W rozmowie z portalem Wirtualne Media Miszczak przyznał, że serial doczeka się kontynuacji. Nie wiemy jeszcze, kiedy Belle Epoque pojawi się w ramówce. Dyrektor programowy potwierdził, że TVN nie składa broni, a twórcy właśnie pracują nad scenariuszem.
Edward Miszczak dodał, że data premiery zależy od możliwości finansowych produkcji, bo Belle Epoque jest wyjątkowo drogim serialem.
Belle Epoque budził ogromne nadzieje, bo zaprezentowany został, jako serial na światowym poziomie. Niestety później okazało się, że powierzchowna wierność realiom historycznym nie wystarcza, żeby stworzyć dobre widowisko. Lista zarzutów była długa. Recenzenci pisali o drewnianych aktorach, banalnym scenariuszu i dziwacznej pracy kamery.

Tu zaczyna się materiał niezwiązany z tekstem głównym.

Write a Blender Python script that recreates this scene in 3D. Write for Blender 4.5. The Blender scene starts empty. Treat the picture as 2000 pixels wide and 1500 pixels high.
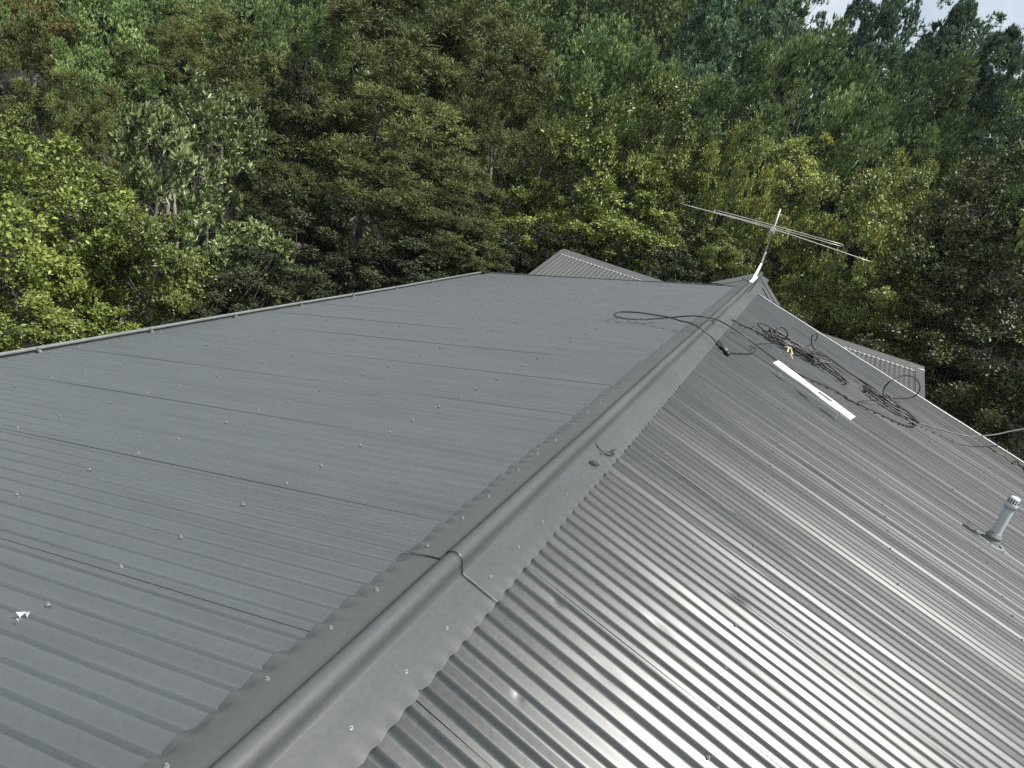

Nie mam zamiaru negatywnie nastawiać się do drugiego sezonu. Polska scena serialowa raczkuje dopiero i wpadki są nieuniknione. Mam tylko nadzieję, że twórcy naprawdę posłuchają opinii krytyków. Wysokie wyniki nie wynikały przecież z wyjątkowo wysokiego poziomu, a z olbrzymiej machiny reklamowej, która rozbudziła oczekiwania widzów.
Akcja Belle Epoque ma miejsce w 1905 roku. Główny bohater, grany przez Pawła Małaszyńskiego, zostaje przyjęty do policji. Później fabuła płynie tokiem znanym z licznych seriali kryminalnych. Średnia widownia serialu wyniosła 1,9 miliona widzów. Co ciekawe, premierowy odcinek miał oglądalność na poziomie 3 mln, a później liczba ta systematycznie spadała.